There was a distinct sense of optimism in January when the Navy's surface warfare community gathered for its annual conference outside Washington.
President Donald Trump's campaign promises to build more ships buoyed the spirits of many Navy professionals at the Surface Navy Association's symposium.
There's a widespread belief that somehow Trump and the Republicans on Capitol Hill will be able to eliminate the defense spending caps known as sequestration, allowing the trajectory of all military budgets to shift sharply upward.
But even if the Navy gets more money, it will not be unlimited. Navy budgets will still need to make tradeoffs. And careful listening to the Navy's top brass at the surface warfare conference suggests that a ship-building spree is not necessarily what today's Navy needs most.
"When the [Trump] transition team asked me what I would do with more money today, this year and next, my answer was not more ships," Adm. Bill Moran, vice chief of naval operations, told a room full of Navy officers and industry representatives at the conference.
"It was making sure that the 274 ships we had were maintained and modernized to provide 274 ships worth of combat power."
Let's hope the new administration is listening to Moran. The call for "more maintenance" might not be what civilian leaders want to hear. It's not sexy. It doesn't make for good sound bites. It's not the stuff of great legacies. It's much more fun to unveil new ship designs and long-term plans for how to reach a 350-ship Navy and the many new strategic options those exciting additions would bring to America's Navy.
But deferred maintenance is a problem. It's getting worse with time. It's impacting the fleet's readiness and sailors' quality of life.
It would be an overstatement to say the fleet is "broken." But wear and tear in the surface fleet tops the list of today's problems in the eyes of many Navy leaders.
The readiness impact should be obvious to the new administration.
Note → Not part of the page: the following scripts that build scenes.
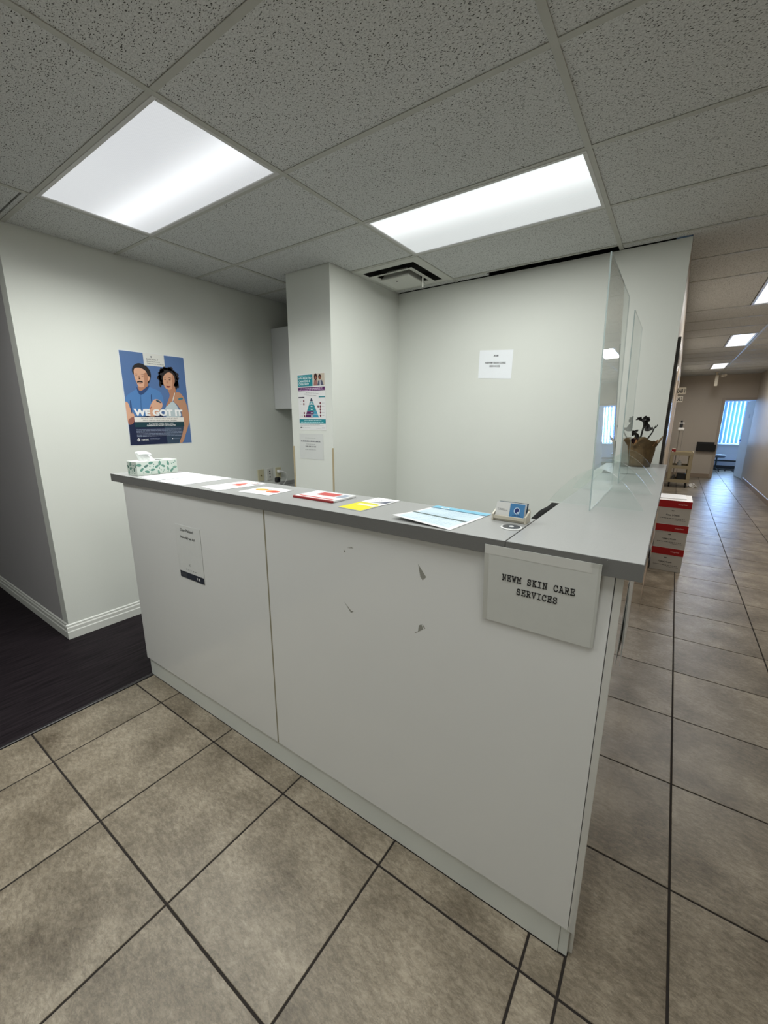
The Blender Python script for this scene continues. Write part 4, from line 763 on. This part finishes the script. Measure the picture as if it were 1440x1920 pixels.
p2 = plate('white wall plate with data sockets, middle of the three', 1.741, 1.816, WP)
for z in (1.03, 1.005, .97): MB().bbox(XL+.0072, XL+.009, 1.771, 1.787, z-.006, z+.006, .001, 1).build('socket', mat('socket_dark', (.05, .05, .05), .5), p2)
p3 = plate('ivory power outlet with a white plug in it', 1.858, 1.932, IV)
for z in (1.025, .972): MB().bbox(XL+.0072, XL+.0085, 1.880, 1.910, z-.014, z+.014, .005, 2).build('socket', mat('socket_ivory', s2l((186, 178, 146)), .4), p3)
ad_ = MB().bbox(XL+.009, XL+.045, 1.872, 1.912, 1.008, 1.036, .004, 2).build('phone_charger', mat('charger_white', (.8, .8, .8), .35), None, (XL+.02, 1.89, 1.022)); tag(ad_, 'white plug-in charger with a looping white cord', 'charger')
MB().tube([(XL+.045, 1.90, 1.022), (XL+.065, 1.915, 1.02), (XL+.075, 1.945, 1.0), (XL+.075, 1.955, .96), (XL+.07, 1.94, .92), (XL+.06, 1.92, .89), (XL+.06, 1.91, .872)], .0025, 6).build('cord', MATS['charger_white'], ad_)
cm = empty('mini_camera', (-3.26, 1.80, .866)); tag(cm, 'small black cube camera on a white stem before the wall outlets', 'camera')
MB().bbox(-3.285, -3.245, 1.770, 1.822, .920, .972, .01, 3).build('camera_body', BLACK, cm); MB().tube([(-3.265, 1.797, .87), (-3.265, 1.797, .921)], .006, 8).lathe([(.025, .0005), (.024, .005)], (-3.265, 1.797, .866), 16).build('stem', MATS['charger_white'], cm)
MB().lathe([(.009, 0), (.009, .002)], (-3.2455, 1.797, .95), 12, axis=0).build('lens', mat('lens_black', (.02, .02, .03), .1), cm)

# ================================================================== OFFICE CHAIR BEHIND THE COUNTER
oc = empty('office_chair', (-.62, .93, 0)); tag(oc, 'black office chair behind the counter corner with only its back edge showing', 'chair')
BF = mat('chair_mesh_black', (.006, .006, .006), .8, .15)
bk_ = MB(); nn = 12
for k in (0, 1):
    for i in range(nn+1):
        for j in range(7):
            a = i/nn*2-1; q = j/6; z = .62+.555*q-.09*max(0, abs(a)-.45)**1.3*q; bk_.v.append((-.405+.02*q-.035*a*a+(.04 if k else 0), .93+.23*a*(1-.08*q), z))
idb = lambda k, i, j: k*(nn+1)*7+i*7+j
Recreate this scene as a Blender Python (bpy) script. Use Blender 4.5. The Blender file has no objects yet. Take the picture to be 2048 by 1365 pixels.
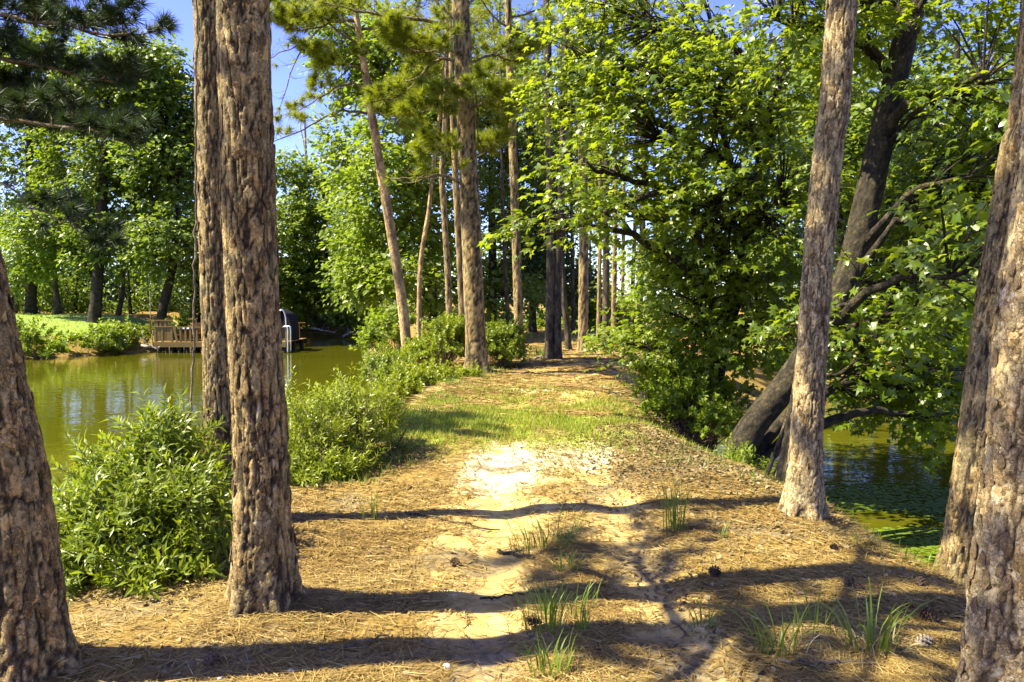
import bpy, math, random
import numpy as np
from mathutils import Vector, Matrix

random.seed(5)
RNG = np.random.default_rng(11)
SC = bpy.context.scene
COL = SC.collection

# ------------------------------------------------------------------ camera, sky, sun, exposure
F, CXP, CYP, HORIZON = 1536.0, 1024.0, 682.5, 600.0      # photograph pixels (2048 x 1365)
PITCH = math.atan((CYP - HORIZON) / F)
EYE = np.array([0.0, 0.0, 1.6])
cam = bpy.data.cameras.new('camera')
cam.lens, cam.sensor_width, cam.clip_start, cam.clip_end = 27.0, 36.0, 0.05, 2000
camo = bpy.data.objects.new('camera', cam)
COL.objects.link(camo)
camo.location = EYE
camo.rotation_euler = (math.pi / 2 - PITCH, 0, 0)
SC.camera = camo

SUN_EL, SUN_AZ = math.radians(51), math.radians(262)     # azimuth clockwise from +Y: the sun stands to the left, a little behind
SDIR = Vector((math.sin(SUN_AZ) * math.cos(SUN_EL), math.cos(SUN_AZ) * math.cos(SUN_EL), math.sin(SUN_EL)))
sun = bpy.data.lights.new('sun', 'SUN')
sun.energy, sun.angle, sun.color = 5.0, math.radians(0.53), (1.0, 0.92, 0.68)
suno = bpy.data.objects.new('sun', sun)
COL.objects.link(suno)
suno.rotation_euler = (-SDIR).to_track_quat('-Z', 'Y').to_euler()
suno.location = (-20, -5, 40)

W = bpy.data.worlds.new('World')
SC.world = W
W.use_nodes = True
wn, wl = W.node_tree.nodes, W.node_tree.links
sky = wn.new('ShaderNodeTexSky')
sky.sky_type, sky.sun_disc, sky.sun_elevation, sky.sun_rotation = 'NISHITA', False, SUN_EL, SUN_AZ
sky.ozone_density, sky.air_density, sky.dust_density = 6.0, 1.0, 0.6
bgn = wn['Background']
bgn.inputs['Strength'].default_value = 0.11
hsv = wn.new('ShaderNodeHueSaturation')
hsv.inputs['Hue'].default_value, hsv.inputs['Saturation'].default_value = 0.535, 1.15
wl.new(sky.outputs[0], hsv.inputs['Color'])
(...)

Trump once famously said his plan for defeating ISIS was to "bomb the shit out of them."
But when he took office on Jan. 20, there was no aircraft carrier and air wing in the U.S. Central Command region because the maintenance overhaul on the carrier George H.W. Bush was running late.
The good news is the problem could be solved within a few years if the money was spent properly.
The new Trump administration and GOP-controlled Congress, when they get down to the brass tacks of governing, should make sure any increase in spending for the Navy includes some more money for maintenance.